Ph.D. Proposal Presentation by Andrew M. DeMaio
Wednesday, August 18, 2004
(Dr. Timothy Patterson, Chair)
"Role of Paper Structure on the Tensile Creep Compliance of Paper"
Abstract
Due to the complex network structure of paper, there is great deal of uncertainty regarding its deformation behavior. Specifically, the creep compliance of paper has historically been of great interest to researchers and the paper industry. Over the past fifty years, considerable research has been conducted in an attempt to better understand this behavior. Unfortunately, not much attention has been given to how fiber-fiber bonding influences the creep compliance of paper. This is surprising, because fiber-fiber bonding is one of the most important components of paper structure. Fiber-fiber bonds act to support and distribute load between fibers in paper. In order to better understand creep compliance in paper, the influence of fiber-fiber bonding cannot be ignored.

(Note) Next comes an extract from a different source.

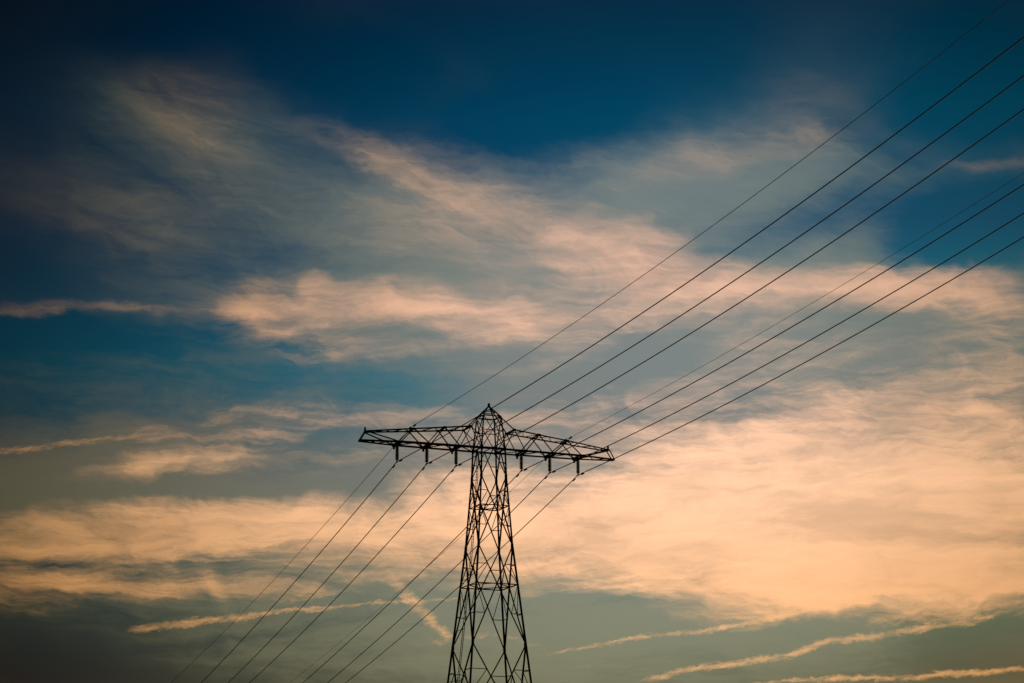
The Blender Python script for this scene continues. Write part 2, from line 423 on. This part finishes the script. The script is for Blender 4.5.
# ------------------------------------------------------------------ sun: just below the frame to the right, behind the pylon
sd = bpy.data.lights.new('sun', 'SUN'); sd.energy = 2.0; sd.angle = R(0.5); sd.color = (1.0, 0.72, 0.45)
so = bpy.data.objects.new('sun', sd); SC.collection.objects.link(so)
sv = Vector((math.sin(R(SUN_AZ))*math.cos(R(SUN_EL)), math.cos(R(SUN_AZ))*math.cos(R(SUN_EL)), math.sin(R(SUN_EL))))
so.rotation_euler = (-sv).to_track_quat('-Z', 'Y').to_euler(); so.location = (60, 0, 80)
SC.cycles.use_adaptive_sampling = True; SC.cycles.adaptive_threshold = 0.01; SC.cycles.adaptive_min_samples = 10
SC.cycles.max_bounces = 3; SC.cycles.caustics_reflective = False
SC.view_settings.view_transform = 'Standard'; SC.view_settings.look = 'None'
SC.view_settings.exposure = 0.0; SC.view_settings.gamma = 1.0

# ------------------------------------------------------------------ survey of the pylon and its line (metres, radians)
U = 2.4
PHI = 0.38245
X0, Y0 = -2.3655, 240.0000
INS = (9.8100, 6.6636, 3.5401)
EARTH_P, EARTH_Z = 8.4484, 51.5392
DEL_F, DEL_N = -0.05980, 0.03580
R_COND, R_EARTH1, R_EARTH2 = 0.045, 0.025, 0.018
FAR = {'c1': (-0.152073, 0.000588, -1e-06), 'c2': (-0.163044, 0.000736, 8e-06), 'c3': (-0.163155, 0.000817, 1.6e-05), 'c4': (-0.156224, 0.000609, -4e-06), 'c5': (-0.163081, 0.000734, 6e-06), 'c6': (-0.155713, 0.000705, 6e-06), 'e1': (-0.131227, 0.000528, -3e-06), 'e2': (-0.128794, 0.000436, -3e-06)}
NEAR = {'c1': (0.017206, 0.00122, -7e-06), 'c2': (0.01376, 0.001304, -9e-06), 'c3': (0.01656, 0.001276, -1.8e-05), 'c4': (0.018877, 0.001153, -4e-06), 'c5': (0.014262, 0.001275, -1.7e-05), 'c6': (0.018427, 0.001231, -7e-06), 'e1': (0.029204, 0.001076, -0.0), 'e2': (0.032157, 0.000944, -0.0)}
# ------------------------------------------------------------------ helpers
def material(name, col, rough=0.6, metal=0.0, var=0.35, scale=3.0, spec=0.3):
    m = bpy.data.materials.new(name); m.use_nodes = True
    nt = m.node_tree; b = nt.nodes['Principled BSDF']
    tc = nt.nodes.new('ShaderNodeTexCoord')
    n = nt.nodes.new('ShaderNodeTexNoise'); n.inputs['Scale'].default_value = scale
    n.inputs['Detail'].default_value = 6
    r = nt.nodes.new('ShaderNodeValToRGB')
    r.color_ramp.elements[0].position = 0.3; r.color_ramp.elements[1].position = 0.72
    r.color_ramp.elements[0].color = tuple(c*(1-var) for c in col)+(1,)
    r.color_ramp.elements[1].color = tuple(min(1, c*(1+var)) for c in col)+(1,)
    nt.links.new(tc.outputs['Object'], n.inputs['Vector'])
    nt.links.new(n.outputs['Fac'], r.inputs['Fac'])
    nt.links.new(r.outputs['Color'], b.inputs['Base Color'])
    b.inputs['Roughness'].default_value = rough
    b.inputs['Metallic'].default_value = metal
    b.inputs['Specular IOR Level'].default_value = spec
    return m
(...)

The overall objective of this research program is to determine how this structural characteristic of paper influences creep compliance behavior. It is hypothesized that the strength of fiber-fiber bonds within paper will have an influence on tensile creep compliance. Specifically, as bond strength is increased, creep compliance will continually decrease until a minimum in compliance is reached. At this point, further increases to bond strength will not influence creep compliance. Validation of this hypothesis will be accomplished by generating handsheets with varying bond strengths and analyzing their tensile creep behavior. A battery of physical testing will also be conducted, including microscopy. A mathematical model will also be developed to explain how fiber-fiber bonding influences creep compliance. Details of the experimental procedure and preliminary laboratory results will be presented.
The results from this research will have fundamental significance as there
is no current body of literature that describes how fiber-fiber bonding influences
creep compliance. In addition, this research could contribute towards more efficient
production of linerboard and paper building materials.